Innovative Climate Financing Mechanisms Involving Public-Private Partnerships
Infrastructure investments are an important step to enable low-carbon growth initiatives, however, data suggests that if governments are to meet their low-carbon growth plans, most of the capital needed must come from the private sector. As a result, governments around the world have started to develop innovative funding mechanisms, designed to attract the additional private capital needed for low-carbon infrastructure development.
This Capstone project was requested by the China Clean Development Mechanism Fund (China CDM Fund), Ministry of Finance in China. The Fund’s financial sustainability and thus its ability to support climate-friendly business in China has recently been challenged by declining carbon markets. In this context, the overarching objective of the Capstone project was to gain a better understanding of international best practices to design climate funds that effectively leverage private capital for low-carbon infrastructure development.

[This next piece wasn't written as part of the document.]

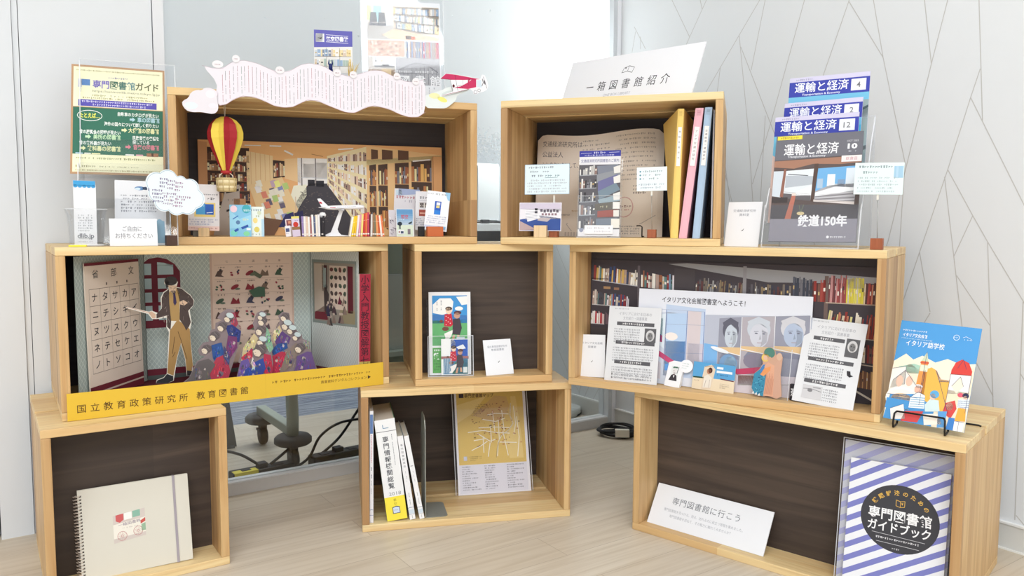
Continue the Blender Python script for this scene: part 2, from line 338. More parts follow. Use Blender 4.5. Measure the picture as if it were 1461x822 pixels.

To reach this objective, the project team conducted four case studies designed to understand how public or quasi-public institutions enable climate-finance public/private partnerships, and how effective the different models are in terms of leveraging additional private finance and having the desired ‘green’ impact. The four case studies are the Green Investment Bank (UK), the Climate Public Private Partnership Initiative (CP3), the Connecticut Green Bank (US), and the Overseas Private Investment Corporation OPIC (US).